• **AVAILABLE DATA**
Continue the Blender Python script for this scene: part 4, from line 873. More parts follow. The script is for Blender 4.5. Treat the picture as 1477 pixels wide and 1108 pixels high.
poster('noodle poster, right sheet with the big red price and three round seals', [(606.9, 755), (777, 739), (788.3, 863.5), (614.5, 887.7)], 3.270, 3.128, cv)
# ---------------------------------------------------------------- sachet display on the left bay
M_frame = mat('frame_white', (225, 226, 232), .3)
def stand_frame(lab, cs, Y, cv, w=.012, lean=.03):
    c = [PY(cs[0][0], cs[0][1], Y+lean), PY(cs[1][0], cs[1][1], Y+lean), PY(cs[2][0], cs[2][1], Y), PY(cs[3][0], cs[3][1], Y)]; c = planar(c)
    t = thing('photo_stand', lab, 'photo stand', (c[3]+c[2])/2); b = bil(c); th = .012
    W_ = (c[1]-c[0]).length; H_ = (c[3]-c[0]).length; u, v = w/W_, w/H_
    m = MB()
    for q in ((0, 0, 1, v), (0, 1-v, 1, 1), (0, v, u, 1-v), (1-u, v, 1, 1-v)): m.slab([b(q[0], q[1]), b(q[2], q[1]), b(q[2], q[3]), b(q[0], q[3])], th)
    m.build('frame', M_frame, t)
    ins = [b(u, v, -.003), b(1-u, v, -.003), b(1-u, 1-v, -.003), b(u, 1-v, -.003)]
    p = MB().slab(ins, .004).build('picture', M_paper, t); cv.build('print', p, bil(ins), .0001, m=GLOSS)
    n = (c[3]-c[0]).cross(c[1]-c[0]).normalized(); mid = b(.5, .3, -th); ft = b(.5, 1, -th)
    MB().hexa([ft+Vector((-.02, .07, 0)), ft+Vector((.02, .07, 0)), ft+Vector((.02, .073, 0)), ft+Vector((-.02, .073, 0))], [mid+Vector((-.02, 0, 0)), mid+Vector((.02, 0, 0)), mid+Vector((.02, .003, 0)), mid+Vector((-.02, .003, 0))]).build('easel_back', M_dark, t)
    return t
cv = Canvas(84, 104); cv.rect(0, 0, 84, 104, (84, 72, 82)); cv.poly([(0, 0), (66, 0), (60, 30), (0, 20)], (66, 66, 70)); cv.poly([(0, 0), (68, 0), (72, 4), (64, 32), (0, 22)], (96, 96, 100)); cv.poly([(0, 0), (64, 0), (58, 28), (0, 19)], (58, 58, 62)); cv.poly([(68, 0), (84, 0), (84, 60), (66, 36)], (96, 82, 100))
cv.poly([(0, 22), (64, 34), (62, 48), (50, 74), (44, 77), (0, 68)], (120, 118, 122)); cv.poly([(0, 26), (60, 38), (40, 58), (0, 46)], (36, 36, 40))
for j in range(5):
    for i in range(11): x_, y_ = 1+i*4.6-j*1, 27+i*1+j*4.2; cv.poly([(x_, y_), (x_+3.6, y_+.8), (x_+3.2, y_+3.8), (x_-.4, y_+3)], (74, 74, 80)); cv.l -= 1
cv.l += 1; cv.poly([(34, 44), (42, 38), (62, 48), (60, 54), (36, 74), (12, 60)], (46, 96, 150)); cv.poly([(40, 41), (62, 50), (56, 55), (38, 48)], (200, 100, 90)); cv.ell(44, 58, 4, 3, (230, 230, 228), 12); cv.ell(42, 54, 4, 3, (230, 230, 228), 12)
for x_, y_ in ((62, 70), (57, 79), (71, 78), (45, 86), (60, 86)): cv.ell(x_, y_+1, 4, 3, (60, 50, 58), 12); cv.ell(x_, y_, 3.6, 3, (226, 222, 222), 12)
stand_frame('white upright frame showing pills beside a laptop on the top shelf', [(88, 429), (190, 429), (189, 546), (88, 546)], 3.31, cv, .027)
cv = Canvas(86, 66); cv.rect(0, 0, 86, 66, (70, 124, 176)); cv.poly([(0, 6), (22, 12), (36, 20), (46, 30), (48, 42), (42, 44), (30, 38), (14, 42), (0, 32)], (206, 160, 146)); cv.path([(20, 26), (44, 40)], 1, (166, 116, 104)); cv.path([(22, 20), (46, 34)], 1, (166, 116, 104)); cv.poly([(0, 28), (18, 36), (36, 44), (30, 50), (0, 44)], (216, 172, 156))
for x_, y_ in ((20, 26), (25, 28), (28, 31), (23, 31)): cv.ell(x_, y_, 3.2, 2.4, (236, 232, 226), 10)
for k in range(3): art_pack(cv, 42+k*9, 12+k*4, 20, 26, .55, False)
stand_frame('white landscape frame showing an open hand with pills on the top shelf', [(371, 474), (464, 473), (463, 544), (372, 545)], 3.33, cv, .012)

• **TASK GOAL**
Each line of the material should be echoed exactly.

• **RESULT**
Continue the Blender Python script for this scene: part 4, from line 873. More parts follow. The script is for Blender 4.5. Treat the picture as 1477 pixels wide and 1108 pixels high.
poster('noodle poster, right sheet with the big red price and three round seals', [(606.9, 755), (777, 739), (788.3, 863.5), (614.5, 887.7)], 3.270, 3.128, cv)
# ---------------------------------------------------------------- sachet display on the left bay
M_frame = mat('frame_white', (225, 226, 232), .3)
def stand_frame(lab, cs, Y, cv, w=.012, lean=.03):
    c = [PY(cs[0][0], cs[0][1], Y+lean), PY(cs[1][0], cs[1][1], Y+lean), PY(cs[2][0], cs[2][1], Y), PY(cs[3][0], cs[3][1], Y)]; c = planar(c)
    t = thing('photo_stand', lab, 'photo stand', (c[3]+c[2])/2); b = bil(c); th = .012
    W_ = (c[1]-c[0]).length; H_ = (c[3]-c[0]).length; u, v = w/W_, w/H_
    m = MB()
    for q in ((0, 0, 1, v), (0, 1-v, 1, 1), (0, v, u, 1-v), (1-u, v, 1, 1-v)): m.slab([b(q[0], q[1]), b(q[2], q[1]), b(q[2], q[3]), b(q[0], q[3])], th)
    m.build('frame', M_frame, t)
    ins = [b(u, v, -.003), b(1-u, v, -.003), b(1-u, 1-v, -.003), b(u, 1-v, -.003)]
    p = MB().slab(ins, .004).build('picture', M_paper, t); cv.build('print', p, bil(ins), .0001, m=GLOSS)
    n = (c[3]-c[0]).cross(c[1]-c[0]).normalized(); mid = b(.5, .3, -th); ft = b(.5, 1, -th)
    MB().hexa([ft+Vector((-.02, .07, 0)), ft+Vector((.02, .07, 0)), ft+Vector((.02, .073, 0)), ft+Vector((-.02, .073, 0))], [mid+Vector((-.02, 0, 0)), mid+Vector((.02, 0, 0)), mid+Vector((.02, .003, 0)), mid+Vector((-.02, .003, 0))]).build('easel_back', M_dark, t)
    return t
cv = Canvas(84, 104); cv.rect(0, 0, 84, 104, (84, 72, 82)); cv.poly([(0, 0), (66, 0), (60, 30), (0, 20)], (66, 66, 70)); cv.poly([(0, 0), (68, 0), (72, 4), (64, 32), (0, 22)], (96, 96, 100)); cv.poly([(0, 0), (64, 0), (58, 28), (0, 19)], (58, 58, 62)); cv.poly([(68, 0), (84, 0), (84, 60), (66, 36)], (96, 82, 100))
cv.poly([(0, 22), (64, 34), (62, 48), (50, 74), (44, 77), (0, 68)], (120, 118, 122)); cv.poly([(0, 26), (60, 38), (40, 58), (0, 46)], (36, 36, 40))
for j in range(5):
    for i in range(11): x_, y_ = 1+i*4.6-j*1, 27+i*1+j*4.2; cv.poly([(x_, y_), (x_+3.6, y_+.8), (x_+3.2, y_+3.8), (x_-.4, y_+3)], (74, 74, 80)); cv.l -= 1
cv.l += 1; cv.poly([(34, 44), (42, 38), (62, 48), (60, 54), (36, 74), (12, 60)], (46, 96, 150)); cv.poly([(40, 41), (62, 50), (56, 55), (38, 48)], (200, 100, 90)); cv.ell(44, 58, 4, 3, (230, 230, 228), 12); cv.ell(42, 54, 4, 3, (230, 230, 228), 12)
for x_, y_ in ((62, 70), (57, 79), (71, 78), (45, 86), (60, 86)): cv.ell(x_, y_+1, 4, 3, (60, 50, 58), 12); cv.ell(x_, y_, 3.6, 3, (226, 222, 222), 12)
stand_frame('white upright frame showing pills beside a laptop on the top shelf', [(88, 429), (190, 429), (189, 546), (88, 546)], 3.31, cv, .027)
cv = Canvas(86, 66); cv.rect(0, 0, 86, 66, (70, 124, 176)); cv.poly([(0, 6), (22, 12), (36, 20), (46, 30), (48, 42), (42, 44), (30, 38), (14, 42), (0, 32)], (206, 160, 146)); cv.path([(20, 26), (44, 40)], 1, (166, 116, 104)); cv.path([(22, 20), (46, 34)], 1, (166, 116, 104)); cv.poly([(0, 28), (18, 36), (36, 44), (30, 50), (0, 44)], (216, 172, 156))
for x_, y_ in ((20, 26), (25, 28), (28, 31), (23, 31)): cv.ell(x_, y_, 3.2, 2.4, (236, 232, 226), 10)
for k in range(3): art_pack(cv, 42+k*9, 12+k*4, 20, 26, .55, False)
stand_frame('white landscape frame showing an open hand with pills on the top shelf', [(371, 474), (464, 473), (463, 544), (372, 545)], 3.33, cv, .012)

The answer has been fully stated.